:: What is needed ::
For this exercise, output only the lines between the "What Blender Python" line and the "d = ray(x, y); return CAM + d*((P-CAM).dot(n)/d.dot(n))" line, both of them included, and skip all pictures.

:: Recorded information ::
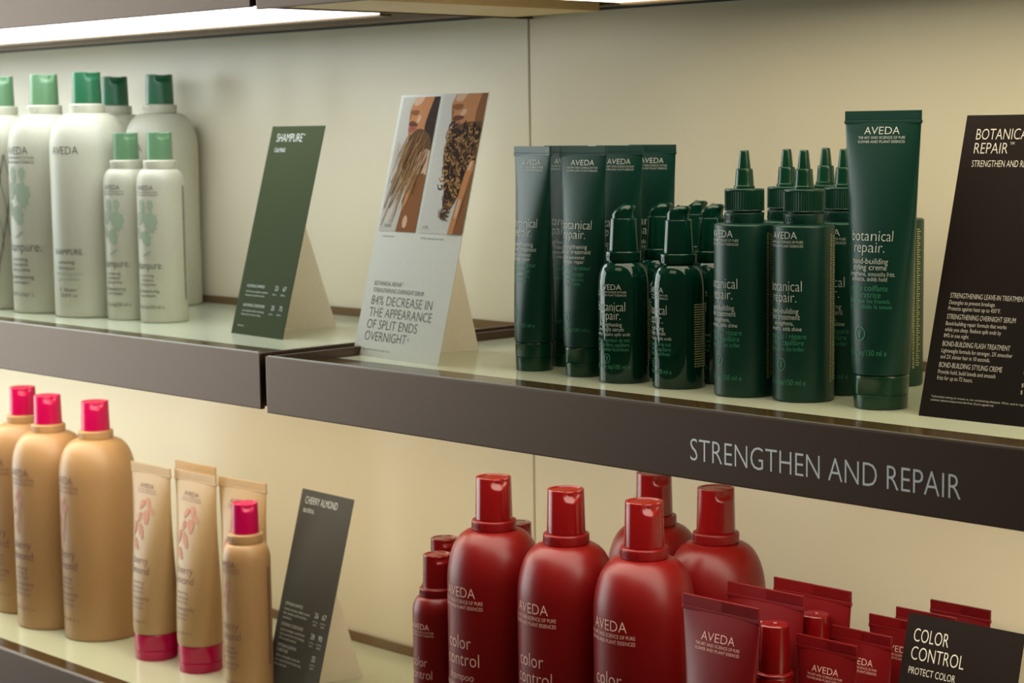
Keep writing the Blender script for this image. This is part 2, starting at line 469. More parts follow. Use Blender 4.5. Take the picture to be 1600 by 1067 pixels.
==
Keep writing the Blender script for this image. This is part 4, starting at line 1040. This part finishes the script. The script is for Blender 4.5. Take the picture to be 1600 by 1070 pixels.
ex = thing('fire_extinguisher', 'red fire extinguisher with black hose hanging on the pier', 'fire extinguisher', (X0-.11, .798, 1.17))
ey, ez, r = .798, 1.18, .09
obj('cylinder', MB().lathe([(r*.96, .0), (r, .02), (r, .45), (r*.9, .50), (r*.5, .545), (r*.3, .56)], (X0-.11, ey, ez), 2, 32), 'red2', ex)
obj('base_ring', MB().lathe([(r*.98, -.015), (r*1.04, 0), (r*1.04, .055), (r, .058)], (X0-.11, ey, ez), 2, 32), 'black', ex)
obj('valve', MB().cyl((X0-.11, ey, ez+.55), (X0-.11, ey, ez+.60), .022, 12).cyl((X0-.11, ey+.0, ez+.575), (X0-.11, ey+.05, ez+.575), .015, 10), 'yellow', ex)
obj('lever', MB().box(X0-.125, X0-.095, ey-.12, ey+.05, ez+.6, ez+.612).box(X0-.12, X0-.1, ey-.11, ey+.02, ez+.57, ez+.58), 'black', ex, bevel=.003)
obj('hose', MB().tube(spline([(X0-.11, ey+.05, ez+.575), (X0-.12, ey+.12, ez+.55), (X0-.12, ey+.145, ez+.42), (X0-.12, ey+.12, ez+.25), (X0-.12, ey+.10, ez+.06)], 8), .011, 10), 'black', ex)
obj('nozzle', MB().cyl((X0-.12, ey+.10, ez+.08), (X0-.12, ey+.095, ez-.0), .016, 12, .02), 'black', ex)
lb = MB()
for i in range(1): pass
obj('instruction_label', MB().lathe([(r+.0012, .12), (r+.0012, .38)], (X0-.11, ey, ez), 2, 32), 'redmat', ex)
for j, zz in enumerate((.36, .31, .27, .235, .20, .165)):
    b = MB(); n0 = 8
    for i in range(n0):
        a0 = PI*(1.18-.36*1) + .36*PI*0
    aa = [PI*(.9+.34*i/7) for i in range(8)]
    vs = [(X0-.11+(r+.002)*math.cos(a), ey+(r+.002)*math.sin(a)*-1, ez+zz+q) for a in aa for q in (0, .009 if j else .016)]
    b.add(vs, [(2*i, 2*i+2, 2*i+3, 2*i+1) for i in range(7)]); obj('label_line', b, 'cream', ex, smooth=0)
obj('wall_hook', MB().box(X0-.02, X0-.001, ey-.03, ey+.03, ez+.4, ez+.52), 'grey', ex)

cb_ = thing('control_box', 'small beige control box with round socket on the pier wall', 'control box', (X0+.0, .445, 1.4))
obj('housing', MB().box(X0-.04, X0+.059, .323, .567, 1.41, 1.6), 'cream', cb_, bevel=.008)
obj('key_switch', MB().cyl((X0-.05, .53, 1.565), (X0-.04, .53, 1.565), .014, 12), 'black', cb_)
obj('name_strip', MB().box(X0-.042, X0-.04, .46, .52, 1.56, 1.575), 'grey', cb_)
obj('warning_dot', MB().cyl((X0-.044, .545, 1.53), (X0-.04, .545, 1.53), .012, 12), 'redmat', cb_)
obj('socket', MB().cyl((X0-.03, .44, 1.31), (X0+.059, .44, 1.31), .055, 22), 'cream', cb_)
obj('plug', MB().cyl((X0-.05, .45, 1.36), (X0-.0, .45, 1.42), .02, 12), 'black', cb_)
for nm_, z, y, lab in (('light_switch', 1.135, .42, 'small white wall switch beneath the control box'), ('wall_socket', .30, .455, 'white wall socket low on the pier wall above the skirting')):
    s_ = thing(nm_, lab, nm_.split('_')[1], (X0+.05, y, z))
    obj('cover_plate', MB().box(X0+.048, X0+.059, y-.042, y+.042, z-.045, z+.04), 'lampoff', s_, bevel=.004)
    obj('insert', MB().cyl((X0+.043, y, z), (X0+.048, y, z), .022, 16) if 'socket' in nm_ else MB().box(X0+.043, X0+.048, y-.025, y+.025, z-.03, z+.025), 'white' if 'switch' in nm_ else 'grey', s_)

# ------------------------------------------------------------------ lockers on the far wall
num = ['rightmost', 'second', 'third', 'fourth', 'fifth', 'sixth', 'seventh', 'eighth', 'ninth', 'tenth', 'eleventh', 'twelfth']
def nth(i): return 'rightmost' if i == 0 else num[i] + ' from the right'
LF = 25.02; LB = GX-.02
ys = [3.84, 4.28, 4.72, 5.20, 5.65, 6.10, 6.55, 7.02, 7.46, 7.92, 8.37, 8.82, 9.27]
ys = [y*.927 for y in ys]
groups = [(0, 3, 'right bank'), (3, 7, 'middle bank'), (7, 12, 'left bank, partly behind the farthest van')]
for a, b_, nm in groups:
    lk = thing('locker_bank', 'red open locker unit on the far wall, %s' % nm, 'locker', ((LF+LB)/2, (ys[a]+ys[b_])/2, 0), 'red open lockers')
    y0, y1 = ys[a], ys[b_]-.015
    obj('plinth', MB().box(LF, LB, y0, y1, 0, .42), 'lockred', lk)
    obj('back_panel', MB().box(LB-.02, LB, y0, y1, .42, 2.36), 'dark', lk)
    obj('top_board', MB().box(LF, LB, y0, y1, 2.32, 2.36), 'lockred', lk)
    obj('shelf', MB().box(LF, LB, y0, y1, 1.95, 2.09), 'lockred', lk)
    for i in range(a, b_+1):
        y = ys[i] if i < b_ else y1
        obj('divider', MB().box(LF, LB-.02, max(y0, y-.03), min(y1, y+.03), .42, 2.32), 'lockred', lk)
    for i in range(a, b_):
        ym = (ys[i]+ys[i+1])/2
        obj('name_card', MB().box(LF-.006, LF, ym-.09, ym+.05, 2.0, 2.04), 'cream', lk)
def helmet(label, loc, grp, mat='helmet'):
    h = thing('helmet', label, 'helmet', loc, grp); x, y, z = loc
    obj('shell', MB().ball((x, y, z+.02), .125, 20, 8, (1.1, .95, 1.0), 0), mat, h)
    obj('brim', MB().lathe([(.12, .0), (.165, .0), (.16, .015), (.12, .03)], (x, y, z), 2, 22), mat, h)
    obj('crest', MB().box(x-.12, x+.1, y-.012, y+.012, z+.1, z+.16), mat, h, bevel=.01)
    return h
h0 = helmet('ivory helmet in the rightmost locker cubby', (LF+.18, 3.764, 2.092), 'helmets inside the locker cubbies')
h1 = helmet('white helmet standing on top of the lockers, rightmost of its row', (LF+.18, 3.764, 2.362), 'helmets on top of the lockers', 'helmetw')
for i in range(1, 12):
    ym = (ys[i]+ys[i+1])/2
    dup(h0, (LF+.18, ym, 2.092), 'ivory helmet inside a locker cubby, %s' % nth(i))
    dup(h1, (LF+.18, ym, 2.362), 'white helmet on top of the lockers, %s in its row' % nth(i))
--
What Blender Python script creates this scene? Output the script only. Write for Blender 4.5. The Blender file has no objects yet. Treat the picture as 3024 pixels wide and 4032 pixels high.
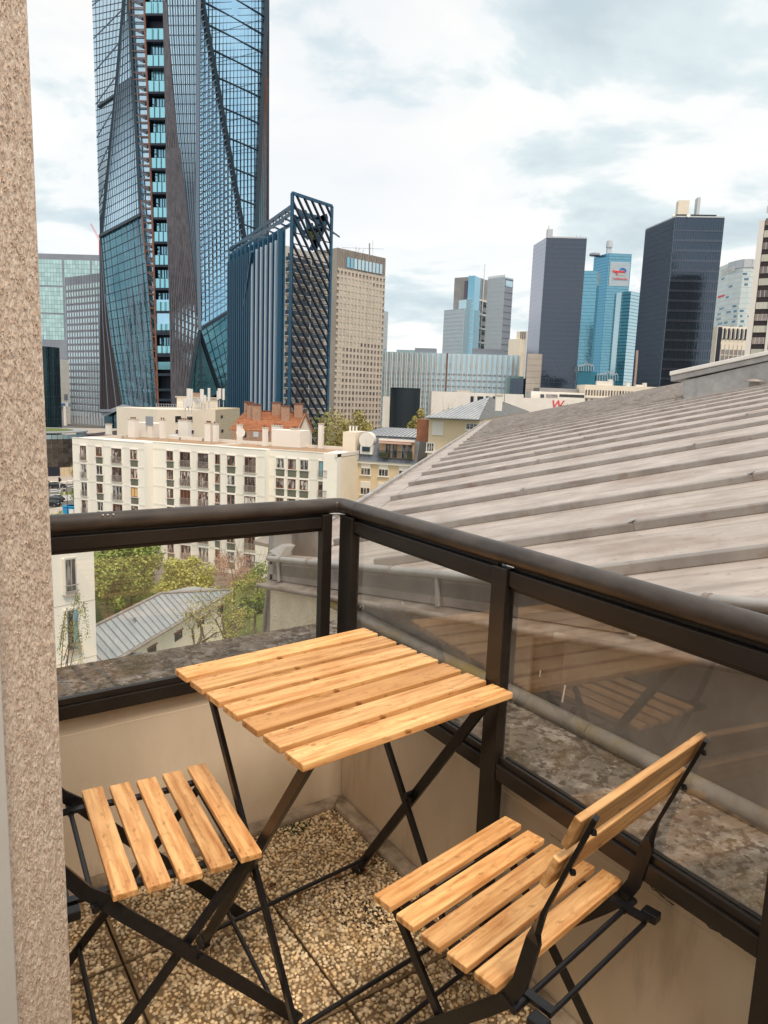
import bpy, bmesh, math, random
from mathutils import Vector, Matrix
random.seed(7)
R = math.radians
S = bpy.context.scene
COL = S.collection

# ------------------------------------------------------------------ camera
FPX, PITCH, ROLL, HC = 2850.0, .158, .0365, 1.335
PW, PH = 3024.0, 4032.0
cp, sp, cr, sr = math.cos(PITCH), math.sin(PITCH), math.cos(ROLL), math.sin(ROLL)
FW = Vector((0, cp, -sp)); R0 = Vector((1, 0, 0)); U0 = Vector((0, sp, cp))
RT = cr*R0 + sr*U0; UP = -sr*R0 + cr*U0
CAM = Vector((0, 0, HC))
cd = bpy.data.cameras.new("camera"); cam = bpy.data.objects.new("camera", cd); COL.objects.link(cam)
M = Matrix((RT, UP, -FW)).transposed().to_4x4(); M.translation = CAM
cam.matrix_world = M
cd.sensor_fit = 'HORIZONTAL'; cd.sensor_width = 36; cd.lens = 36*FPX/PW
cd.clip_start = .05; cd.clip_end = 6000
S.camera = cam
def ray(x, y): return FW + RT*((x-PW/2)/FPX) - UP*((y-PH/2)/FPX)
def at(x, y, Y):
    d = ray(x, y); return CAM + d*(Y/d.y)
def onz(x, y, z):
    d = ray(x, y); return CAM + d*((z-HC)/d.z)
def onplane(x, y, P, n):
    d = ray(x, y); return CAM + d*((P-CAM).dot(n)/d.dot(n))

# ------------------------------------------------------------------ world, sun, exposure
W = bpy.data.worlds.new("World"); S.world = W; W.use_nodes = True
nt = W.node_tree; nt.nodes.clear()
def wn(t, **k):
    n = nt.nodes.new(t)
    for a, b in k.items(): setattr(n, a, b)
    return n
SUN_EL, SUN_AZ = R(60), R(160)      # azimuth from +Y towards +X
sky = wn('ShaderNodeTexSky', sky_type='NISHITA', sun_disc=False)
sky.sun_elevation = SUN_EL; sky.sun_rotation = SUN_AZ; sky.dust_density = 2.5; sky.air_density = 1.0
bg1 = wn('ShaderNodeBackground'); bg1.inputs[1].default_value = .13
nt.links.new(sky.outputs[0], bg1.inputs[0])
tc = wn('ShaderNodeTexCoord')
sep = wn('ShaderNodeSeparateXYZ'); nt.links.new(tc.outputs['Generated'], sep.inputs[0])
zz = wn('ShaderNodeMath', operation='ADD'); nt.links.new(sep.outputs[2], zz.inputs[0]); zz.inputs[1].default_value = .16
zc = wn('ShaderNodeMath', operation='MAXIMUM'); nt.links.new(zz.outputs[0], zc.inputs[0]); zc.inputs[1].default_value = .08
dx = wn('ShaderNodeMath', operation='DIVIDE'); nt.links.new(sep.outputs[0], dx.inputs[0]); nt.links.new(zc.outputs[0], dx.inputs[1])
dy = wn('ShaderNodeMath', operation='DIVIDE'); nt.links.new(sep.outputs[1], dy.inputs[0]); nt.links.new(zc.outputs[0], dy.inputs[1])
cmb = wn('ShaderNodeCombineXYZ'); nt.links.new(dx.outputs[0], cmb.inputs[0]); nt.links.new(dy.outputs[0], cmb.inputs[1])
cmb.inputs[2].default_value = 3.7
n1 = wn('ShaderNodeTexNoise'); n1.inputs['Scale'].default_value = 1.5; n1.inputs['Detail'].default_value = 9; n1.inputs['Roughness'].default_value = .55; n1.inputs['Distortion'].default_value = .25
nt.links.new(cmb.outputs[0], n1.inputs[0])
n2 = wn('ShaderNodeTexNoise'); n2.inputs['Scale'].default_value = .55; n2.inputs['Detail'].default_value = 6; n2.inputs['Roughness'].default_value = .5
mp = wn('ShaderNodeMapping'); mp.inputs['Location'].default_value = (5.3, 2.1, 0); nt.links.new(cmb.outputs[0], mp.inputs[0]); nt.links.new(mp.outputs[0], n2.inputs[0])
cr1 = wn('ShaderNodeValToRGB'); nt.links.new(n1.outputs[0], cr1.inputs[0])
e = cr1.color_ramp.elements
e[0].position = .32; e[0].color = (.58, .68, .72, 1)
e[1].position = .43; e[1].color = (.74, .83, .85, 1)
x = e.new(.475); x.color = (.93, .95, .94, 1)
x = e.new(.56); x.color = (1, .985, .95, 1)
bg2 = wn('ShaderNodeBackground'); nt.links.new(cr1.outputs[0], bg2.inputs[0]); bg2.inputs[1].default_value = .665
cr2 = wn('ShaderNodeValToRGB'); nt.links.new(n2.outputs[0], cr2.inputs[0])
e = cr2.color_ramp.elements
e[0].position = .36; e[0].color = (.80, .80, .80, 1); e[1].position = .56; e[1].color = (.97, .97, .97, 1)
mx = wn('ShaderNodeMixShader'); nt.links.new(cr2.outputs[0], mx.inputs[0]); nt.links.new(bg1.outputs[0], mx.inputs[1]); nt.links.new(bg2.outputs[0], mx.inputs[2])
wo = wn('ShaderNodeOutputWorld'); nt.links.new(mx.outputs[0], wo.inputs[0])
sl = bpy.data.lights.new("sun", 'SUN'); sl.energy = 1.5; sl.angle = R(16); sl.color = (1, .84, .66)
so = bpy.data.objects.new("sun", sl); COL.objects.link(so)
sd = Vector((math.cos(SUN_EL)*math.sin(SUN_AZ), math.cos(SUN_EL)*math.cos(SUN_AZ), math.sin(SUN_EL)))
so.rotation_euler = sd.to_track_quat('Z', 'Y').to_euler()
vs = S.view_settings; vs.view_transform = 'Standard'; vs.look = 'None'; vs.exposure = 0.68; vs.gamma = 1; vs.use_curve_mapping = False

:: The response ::
What Blender Python script creates this scene? Output the script only. Write for Blender 4.5. The Blender file has no objects yet. Treat the picture as 3024 pixels wide and 4032 pixels high.
import bpy, bmesh, math, random
from mathutils import Vector, Matrix
random.seed(7)
R = math.radians
S = bpy.context.scene
COL = S.collection

# ------------------------------------------------------------------ camera
FPX, PITCH, ROLL, HC = 2850.0, .158, .0365, 1.335
PW, PH = 3024.0, 4032.0
cp, sp, cr, sr = math.cos(PITCH), math.sin(PITCH), math.cos(ROLL), math.sin(ROLL)
FW = Vector((0, cp, -sp)); R0 = Vector((1, 0, 0)); U0 = Vector((0, sp, cp))
RT = cr*R0 + sr*U0; UP = -sr*R0 + cr*U0
CAM = Vector((0, 0, HC))
cd = bpy.data.cameras.new("camera"); cam = bpy.data.objects.new("camera", cd); COL.objects.link(cam)
M = Matrix((RT, UP, -FW)).transposed().to_4x4(); M.translation = CAM
cam.matrix_world = M
cd.sensor_fit = 'HORIZONTAL'; cd.sensor_width = 36; cd.lens = 36*FPX/PW
cd.clip_start = .05; cd.clip_end = 6000
S.camera = cam
def ray(x, y): return FW + RT*((x-PW/2)/FPX) - UP*((y-PH/2)/FPX)
def at(x, y, Y):
    d = ray(x, y); return CAM + d*(Y/d.y)
def onz(x, y, z):
    d = ray(x, y); return CAM + d*((z-HC)/d.z)
def onplane(x, y, P, n):
    d = ray(x, y); return CAM + d*((P-CAM).dot(n)/d.dot(n))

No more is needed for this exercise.